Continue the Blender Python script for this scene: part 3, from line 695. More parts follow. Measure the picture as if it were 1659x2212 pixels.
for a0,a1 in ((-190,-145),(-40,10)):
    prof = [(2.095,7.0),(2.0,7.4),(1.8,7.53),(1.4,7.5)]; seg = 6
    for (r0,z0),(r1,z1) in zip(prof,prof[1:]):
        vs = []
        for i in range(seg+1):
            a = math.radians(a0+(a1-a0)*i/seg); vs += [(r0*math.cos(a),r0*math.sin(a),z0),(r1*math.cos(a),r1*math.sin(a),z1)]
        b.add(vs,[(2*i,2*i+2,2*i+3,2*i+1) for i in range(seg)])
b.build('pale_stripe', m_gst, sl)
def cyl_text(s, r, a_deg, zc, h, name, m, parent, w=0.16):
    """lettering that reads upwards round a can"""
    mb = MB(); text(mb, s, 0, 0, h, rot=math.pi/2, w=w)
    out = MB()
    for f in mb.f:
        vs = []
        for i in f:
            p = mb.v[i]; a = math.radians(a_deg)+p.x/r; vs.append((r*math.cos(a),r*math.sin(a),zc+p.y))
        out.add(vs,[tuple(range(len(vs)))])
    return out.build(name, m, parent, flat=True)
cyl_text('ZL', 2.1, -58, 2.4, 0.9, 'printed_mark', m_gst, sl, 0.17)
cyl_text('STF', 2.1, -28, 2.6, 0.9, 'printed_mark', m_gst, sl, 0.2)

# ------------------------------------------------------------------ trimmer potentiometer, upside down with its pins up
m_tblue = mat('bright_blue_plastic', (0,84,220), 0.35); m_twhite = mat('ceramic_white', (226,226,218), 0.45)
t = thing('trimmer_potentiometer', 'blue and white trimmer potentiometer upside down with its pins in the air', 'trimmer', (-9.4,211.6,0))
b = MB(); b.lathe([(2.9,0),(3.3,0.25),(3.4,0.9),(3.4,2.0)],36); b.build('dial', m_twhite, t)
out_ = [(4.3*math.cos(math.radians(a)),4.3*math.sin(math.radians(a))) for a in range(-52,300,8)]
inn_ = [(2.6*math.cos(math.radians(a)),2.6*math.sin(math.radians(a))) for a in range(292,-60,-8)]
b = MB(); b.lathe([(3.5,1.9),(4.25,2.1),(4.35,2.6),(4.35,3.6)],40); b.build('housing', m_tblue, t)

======

> Do this: Return all the data exactly as given.

> Final result:
Continue the Blender Python script for this scene: part 3, from line 695. More parts follow. Measure the picture as if it were 1659x2212 pixels.
for a0,a1 in ((-190,-145),(-40,10)):
    prof = [(2.095,7.0),(2.0,7.4),(1.8,7.53),(1.4,7.5)]; seg = 6
    for (r0,z0),(r1,z1) in zip(prof,prof[1:]):
        vs = []
        for i in range(seg+1):
            a = math.radians(a0+(a1-a0)*i/seg); vs += [(r0*math.cos(a),r0*math.sin(a),z0),(r1*math.cos(a),r1*math.sin(a),z1)]
        b.add(vs,[(2*i,2*i+2,2*i+3,2*i+1) for i in range(seg)])
b.build('pale_stripe', m_gst, sl)
def cyl_text(s, r, a_deg, zc, h, name, m, parent, w=0.16):
    """lettering that reads upwards round a can"""
    mb = MB(); text(mb, s, 0, 0, h, rot=math.pi/2, w=w)
    out = MB()
    for f in mb.f:
        vs = []
        for i in f:
            p = mb.v[i]; a = math.radians(a_deg)+p.x/r; vs.append((r*math.cos(a),r*math.sin(a),zc+p.y))
        out.add(vs,[tuple(range(len(vs)))])
    return out.build(name, m, parent, flat=True)
cyl_text('ZL', 2.1, -58, 2.4, 0.9, 'printed_mark', m_gst, sl, 0.17)
cyl_text('STF', 2.1, -28, 2.6, 0.9, 'printed_mark', m_gst, sl, 0.2)

# ------------------------------------------------------------------ trimmer potentiometer, upside down with its pins up
m_tblue = mat('bright_blue_plastic', (0,84,220), 0.35); m_twhite = mat('ceramic_white', (226,226,218), 0.45)
t = thing('trimmer_potentiometer', 'blue and white trimmer potentiometer upside down with its pins in the air', 'trimmer', (-9.4,211.6,0))
b = MB(); b.lathe([(2.9,0),(3.3,0.25),(3.4,0.9),(3.4,2.0)],36); b.build('dial', m_twhite, t)
out_ = [(4.3*math.cos(math.radians(a)),4.3*math.sin(math.radians(a))) for a in range(-52,300,8)]
inn_ = [(2.6*math.cos(math.radians(a)),2.6*math.sin(math.radians(a))) for a in range(292,-60,-8)]
b = MB(); b.lathe([(3.5,1.9),(4.25,2.1),(4.35,2.6),(4.35,3.6)],40); b.build('housing', m_tblue, t)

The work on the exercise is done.